One of the things I most value about Disciples is we don’t complicate things with a long creed and list of requirements.  We don’t tell people if you don’t agree with us you can’t be one of us.  Disciples churches are, I think, one of the few remaining places where people of differing views can still gather.  People often ask me what Disciples churches believe.  I guess they are looking for some list of things we require people to accept, which we don’t have.  We gather around the great affirmation of faith – I believe that Jesus is the Christ, the son of the living God.  When you begin requiring anything beyond the recognition of this central confession of faith, you run the risk of imposing personal opinions upon others as a required tenant of faith.
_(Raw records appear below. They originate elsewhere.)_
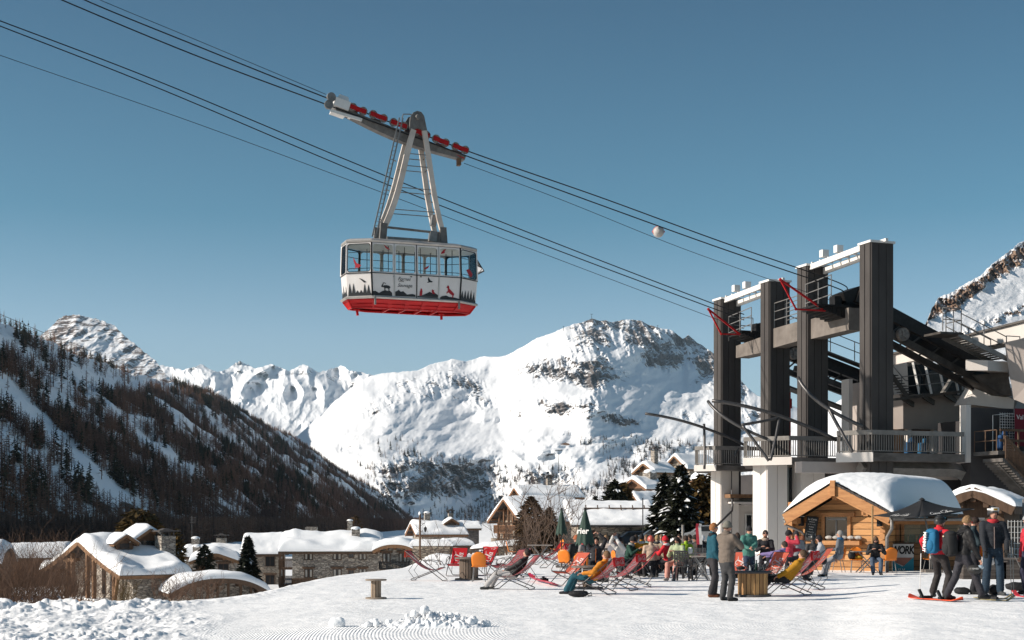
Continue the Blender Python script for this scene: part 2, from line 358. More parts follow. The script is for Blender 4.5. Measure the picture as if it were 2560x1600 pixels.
cr.color_ramp.elements[0].position = 0.25; cr.color_ramp.elements[1].position = 0.6; l.new(n1.outputs[0], cr.inputs[0])
l.new(cr.outputs[0], b.inputs['Base Color']); MATS['ground snow'] = m
ground = link('snow_ground', npmesh('snow_ground', np.stack([xx.ravel(), YY.ravel(), zz.ravel()], 1), gridfaces(*PX.shape), m, True, {'groom': groom}))
tag(ground, 'white snow covered ground of the terrace and valley floor', None, None, 'structure')

# ---- snow and rock material shared by the mountains
def mountain_mat(name, rockc=(0.13, 0.105, 0.085), rockd=(0.045, 0.036, 0.032), sc=0.01, streak=(1, 1, 1), edge=0.16, bd=8.0, thr=0.50, snowc=SNOW):
    m = D.materials.new(name); m.use_nodes = True; n = m.node_tree.nodes; l = m.node_tree.links; b = n['Principled BSDF']
    b.inputs['Roughness'].default_value = 0.8; b.inputs['Specular IOR Level'].default_value = 0.15
    tc = n.new('ShaderNodeTexCoord'); at = n.new('ShaderNodeAttribute'); at.attribute_name = 'rock'
    mp = n.new('ShaderNodeMapping'); mp.inputs['Scale'].default_value = streak; l.new(tc.outputs['Object'], mp.inputs[0])
    n1 = n.new('ShaderNodeTexNoise'); n1.inputs['Scale'].default_value = sc; n1.inputs['Detail'].default_value = 12; n1.inputs['Roughness'].default_value = 0.72
    l.new(mp.outputs[0], n1.inputs['Vector'])
    ge = n.new('ShaderNodeNewGeometry'); sz = n.new('ShaderNodeSeparateXYZ'); l.new(ge.outputs['Normal'], sz.inputs[0])
    a0 = n.new('ShaderNodeMath'); a0.operation = 'MULTIPLY_ADD'; a0.inputs[1].default_value = 2.6; a0.inputs[2].default_value = -0.80; l.new(n1.outputs[0], a0.inputs[0])
    a1 = n.new('ShaderNodeMath'); a1.operation = 'ADD'; l.new(a0.outputs[0], a1.inputs[0]); l.new(at.outputs['Fac'], a1.inputs[1])
    a2 = n.new('ShaderNodeMath'); a2.operation = 'MULTIPLY_ADD'; a2.inputs[1].default_value = -0.35; l.new(sz.outputs[2], a2.inputs[0]); l.new(a1.outputs[0], a2.inputs[2])
    r = n.new('ShaderNodeMapRange'); r.inputs['From Min'].default_value = thr; r.inputs['From Max'].default_value = thr + edge; l.new(a2.outputs[0], r.inputs[0])
    n2 = n.new('ShaderNodeTexNoise'); n2.inputs['Scale'].default_value = sc * 3; n2.inputs['Detail'].default_value = 8; l.new(mp.outputs[0], n2.inputs['Vector'])
    rc = n.new('ShaderNodeValToRGB'); rc.color_ramp.elements[0].color = (*rockd, 1); rc.color_ramp.elements[1].color = (*rockc, 1)
    rc.color_ramp.elements[0].position = 0.35; rc.color_ramp.elements[1].position = 0.65; l.new(n2.outputs[0], rc.inputs[0])
    mx = n.new('ShaderNodeMix'); mx.data_type = 'RGBA'; mx.inputs[6].default_value = (*snowc, 1)
    l.new(r.outputs[0], mx.inputs[0]); l.new(rc.outputs[0], mx.inputs[7]); l.new(mx.outputs[2], b.inputs['Base Color'])
    bp = n.new('ShaderNodeBump'); bp.inputs['Strength'].default_value = 0.8; bp.inputs['Distance'].default_value = bd
    l.new(n1.outputs[0], bp.inputs['Height']); l.new(bp.outputs[0], b.inputs['Normal'])
    return m
def ell(px, py, cx, cy, rx, ry, rot=0.0, k=2.0):
    c, s = math.cos(R(rot)), math.sin(R(rot)); dx, dy = px - cx, py - cy
    u = (dx * c + dy * s) / rx; v = (-dx * s + dy * c) / ry
    return np.exp(-(u * u + v * v) ** (k / 2))
def smoothclip(v, lo): return np.maximum(v, lo)
class Mount:
    """a mountain face spread on rays: for each bearing px, rows go from foot to crest, distance Rf(px,py)"""
    def __init__(s, sky, foot, px0, px1, dpx, dpy, rf, rock, skyn=(0, 20, 1), back=600):
        pxs = np.arange(px0, px1 + dpx, dpx); top = np.interp(pxs, [p[0] for p in sky], [p[1] for p in sky])
        if skyn[0]: top = top + skyn[0] * ridged(pxs / skyn[1], pxs * 0 + 0.37, 5, skyn[2]) 
        s.pxs, s.top, s.foot, s.rf = pxs, top, foot, rf
        nrow = int((foot - top.min()) / dpy)
        t = np.linspace(0, 1, nrow)[:, None]
        PX = np.repeat(pxs[None, :], nrow, 0); PY = foot + (top[None, :] - foot) * t
        RR = rf(PX, PY, t + 0 * PX)
        x = (PX - 1280) * RR / F; z = CZ + (HZ - PY) * RR / F; rk = rock(PX, PY, t + 0 * PX)
        # the far side falls away behind the crest
        nb = 8; xb, yb, zb, rb = [x], [RR], [z], [rk]
        for i in range(1, nb):
            k = i / (nb - 1); r2 = RR[-1] + back * k
            xb.append(((pxs - 1280) * r2 / F)[None]); yb.append(r2[None]); zb.append((z[-1] - back * 0.8 * k ** 1.3)[None]); rb.append(rk[-1][None])
        s.x, s.y, s.z, s.rk = (np.concatenate(q, 0) for q in (xb, yb, zb, rb))
    def build(s, name, mat, label):
        o = link(name, npmesh(name, np.stack([s.x.ravel(), s.y.ravel(), s.z.ravel()], 1), gridfaces(*s.x.shape), mat, True, {'rock': s.rk}))
        return tag(o, label, None, None, 'structure')
    def at(s, px, py):
        top = np.interp(px, s.pxs, s.top); t = (s.foot - py) / (s.foot - top)
        r = s.rf(px, py, t); return (px - 1280) * r / F, r, CZ + (HZ - py) * r / F
# ---- the great snow mountain in the middle
SKYM = [(560, 1180), (700, 1105), (744, 1090), (756, 1078), (800, 1042), (840, 1000), (876, 970), (905, 948), (930, 938), (983, 931), (1045, 925), (1086, 907), (1131, 898), (1164, 903), (1202, 892), (1264, 890), (1297, 871), (1338, 849), (1388, 828), (1433, 810), (1478, 799), (1507, 801), (1528, 806), (1561, 798), (1602, 803), (1644, 820), (1681, 826), (1706, 847), (1720, 838), (1751, 861), (1780, 880), (1793, 888), (1850, 946), (1871, 972), (1892, 989), (1976, 1012), (2000, 1026), (2060, 1050), (2200, 1090), (2500, 1140)]
def rf_main(px, py, t):
    w = np.clip((1330 - py) / 530.0, 0, 1)
    Y = 2700 + 3300 * w ** 0.9 + 700 * np.clip(t, 0, 1) ** 3
    bell = lambda *a, **k: ell(px, py, *a, **k)
    # big forms: the summit block faces left then turns away, a hollow to its right
    Y = Y - 620 * bell(1450, 840, 230, 170, 20) + 560 * bell(1730, 950, 140, 90, 20) - 260 * bell(1900, 1080, 160, 120)
    Y = Y - 240 * bell(1010, 1010, 180, 90, -15) - 200 * bell(1330, 1130, 220, 100) + 200 * bell(1230, 1000, 80, 120, 10)
    Y = Y - 620 * bell(960, 1190, 150, 120, 25) + 560 * bell(1200, 1240, 110, 80) - 260 * bell(1420, 1010, 170, 50, 6)
    # soft snow relief and sharp ribs
    g = px + 0.55 * (py - 1000)
    Y = Y + 210 * fbm(g / 170.0, py / 90.0, 3, 2, 0.42) + 46 * fbm(g / 48.0, py / 30.0, 3, 12, 0.4) - 5 * ridged(g / 17.0, py / 30.0, 3, 18, .5)
    rk = np.clip(rock_main(px, py, t) + 0.1, 0, 0.6)
    Y = Y - rk * (230 * ridged((px - .3 * py) / 30.0, py / 60.0, 3, 4) + 60 * ridged((px + py) / 12.0, py / 12.0, 4, 6))
    Y = Y - 4 * ridged(px / 22.0, py / 15.0, 2, 16)
    # the piste cut into the middle of the face
    pc = np.interp(py, [1000, 1080, 1130, 1160, 1230, 1290], [1262, 1255, 1300, 1340, 1395, 1430])
    Y = Y + 22 * np.exp(-((px - pc) / 16) ** 4) * sstep(1000, 1020, py) * (1 - sstep(1240, 1290, py))
    pd = np.interp(px, [1000, 1150, 1300, 1420, 1560], [1152, 1140, 1126, 1118, 1100])
    Y = Y + 14 * np.exp(-((py - pd) / 3.5) ** 2) * sstep(1120, 1180, px) * (1 - sstep(1540, 1600, px))
    return Y
def rock_main(px, py, t):
    b = lambda *a, **k: ell(px, py, *a, **k)
    n = fbm(px / 60.0, py / 40.0, 4, 9)
    r = 0.52 * b(1590, 832, 190, 48, 14, k=3) + 0.45 * b(1470, 850, 70, 50, 20) + 0.5 * b(1650, 880, 70, 50, 35) + 0.5 * b(1772, 920, 38, 62, 0, k=3) + 0.6 * b(1860, 960, 20, 40, 20, k=3) + 0.4 * b(1725, 860, 30, 40)
    r = r + 0.66 * b(1440, 930, 115, 34, 6, k=3.5) + 0.42 * b(1500, 960, 60, 26) + 0.35 * b(1340, 935, 60, 18)
    r = r + 0.36 * b(1050, 965, 90, 38, -18) + 0.42 * b(1165, 965, 60, 38, 20) + 0.3 * b(1230, 1000, 60, 20) + 0.3 * b(940, 1020, 50, 30, -30)
    r = r + 0.42 * b(1440, 1018, 115, 24, 4, k=3) + 0.46 * b(1555, 1052, 50, 15, 8, k=3) + 0.33 * b(1740, 1035, 70, 24) + 0.4 * b(1880, 1050, 60, 60)
    r = r + 0.56 * b(1070, 1190, 130, 52, 12, k=3) + 0.5 * b(1000, 1240, 70, 44, 30) + 0.34 * b(1230, 1230, 110, 60, 20) + 0.3 * b(1380, 1190, 70, 25) + 0.28 * b(870, 1125, 40, 18)
    r = r + 0.30 * b(1640, 1160, 60, 40) - 0.25 * b(1100, 1265, 70, 25)
    return np.minimum(r, .54) - 0.20 + 0.42 * n * (r > 0.03) * np.minimum(1, r * 4)
mat_main = mountain_mat('mountain snow and rock', (0.16, 0.135, 0.12), (0.06, 0.05, 0.048), sc=0.022, bd=3, streak=(1, 1, .55), edge=.10)
mtn = Mount(SKYM, 1335, 560, 2500, 2.0, 1.3, rf_main, rock_main, (3.0, 34, 3), 900)
mtn.build('mountain', mat_main, 'broad snow covered mountain with rocky summit beyond the village')
# ---- distant range on the left of it, with the valley head below
SKYR = [(340, 905), (385, 925), (403, 913), (430, 917), (458, 925), (503, 911), (540, 929), (563, 925), (600, 901), (640, 922), (676, 909), (700, 918), (723, 927), (757, 910), (782, 922), (800, 931), (855, 913), (875, 926), (900, 929), (930, 938), (990, 950), (1100, 960)]
def rf_range(px, py, t):
    w = np.clip((1110 - py) / 200.0, 0, 1)
    Y = 6500 + 6500 * w ** 0.8
    g = px + 0.1 * py
    Y = Y - 900 * (0.15 + 0.85 * sstep(0.3, 0.8, t)) * ridged(g / 105.0, py / 120.0, 3, 14, 0.45) - 90 * ridged(g / 24.0, py / 34.0, 3, 15, .4) + 300 * fbm(px / 120.0, py / 60.0, 3, 19)
    return Y
def rock_range(px, py, t):
    b = lambda *a, **k: ell(px, py, *a, **k)
    return -0.25 + 0.46 * b(603, 908, 22, 9, 20) + 0.36 * b(690, 940, 60, 14) + 0.45 * b(790, 940, 80, 18, 8) + 0.25 * b(860, 960, 50, 16) + 0.2 * fbm(px / 20, py / 12, 3, 5) * sstep(0.5, 0.8, t) + 0.22 * b(500, 935, 50, 12)
rng_ = Mount(SKYR, 1125, 340, 1100, 1.6, 0.8, rf_range, rock_range, (3.5, 20, 7), 1500)
rng_.build('distant_mountains', mountain_mat('range snow', sc=0.006, bd=14), 'far jagged range of white snowy peaks')
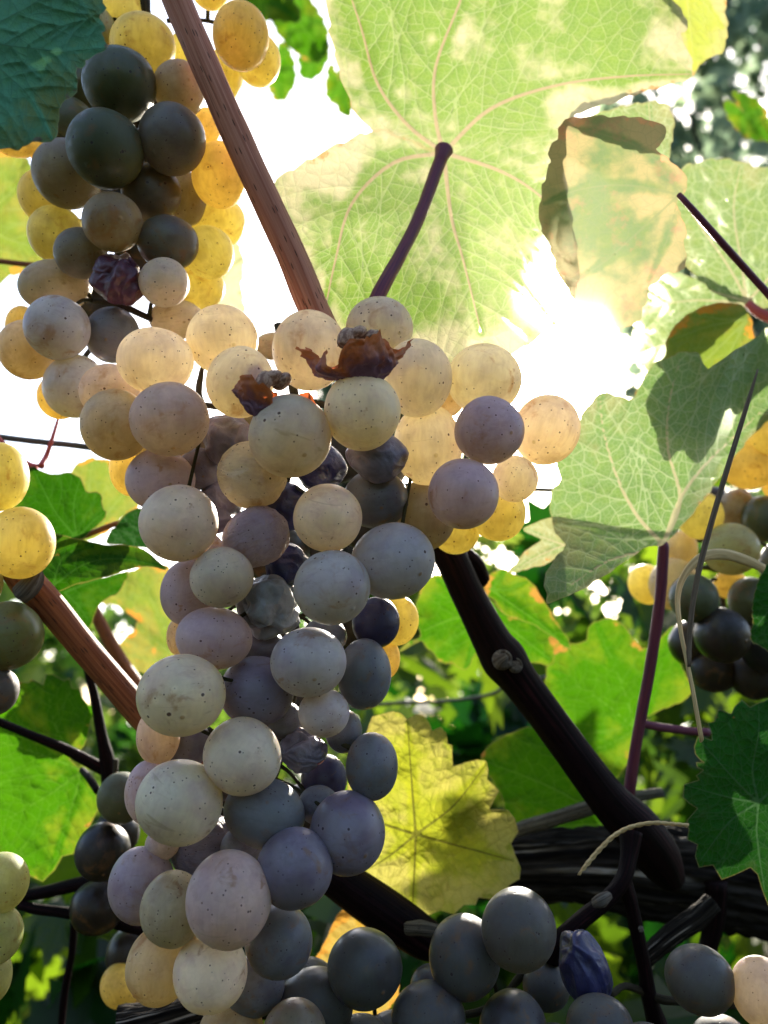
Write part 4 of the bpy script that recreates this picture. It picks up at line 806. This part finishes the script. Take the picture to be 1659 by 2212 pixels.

It is sad that we have become so stratified as a society, and in churches as well.  We gather with like-minded people and live in a bubble with other like-minded people.  We become unable to hear what anyone else is saying.  Left, right, Republican, Democrat, believer, nonbeliever, affiliated, unaffiliated – there are lots of closed minds in all those groups.  Politically and religiously we stay safely entrenched in our own particular camps, assured our side is correct while the other side is wrong.  Those with no faith stay behind their walls, smugly looking on in condescension at those silly enough to believe, while those with faith stay behind their walls and judgmentally look at those who they find foolish because of their lack of faith.

It’s not that beliefs are unimportant, but you run into problems when you start imposing a set of beliefs upon other people.  Beliefs, ultimately, don’t necessarily change your life.  James 2:19 says even the demons believe and shudder.  What good do their beliefs do?  Here is the point – beliefs don’t necessarily open a person’s heart, and that is what God’s work is about.  What Jesus was seeking in people was for them to open their minds to what he said so they could then open their hearts.  I’ve known people who, if there is a list of all the correct beliefs, were perfectly lined up in their beliefs.  And yet some of those people were some of the most unkind and unloving people I’ve ever known.

It is an open mind that will lead to an open heart.  Until our minds open to the truth that every other person is a child of God and loved by God we our hearts cannot open to them.

In 1984, when I was finishing seminary, I had an interview with a church looking for a Student Minister.  I knew there was one particular question coming at some point in the interview, and when it did I started explaining my answer.  One of the committee members stepped in and said it’s a yes or no answer.  I said I didn’t think it was.  He said we’re done, and the interview was over.  That bothered me for a while, but I realized I was better off in the long run.   

Faith asks us to open our minds, so that we can open our hearts.  May our hearts, and our minds, remain ever open.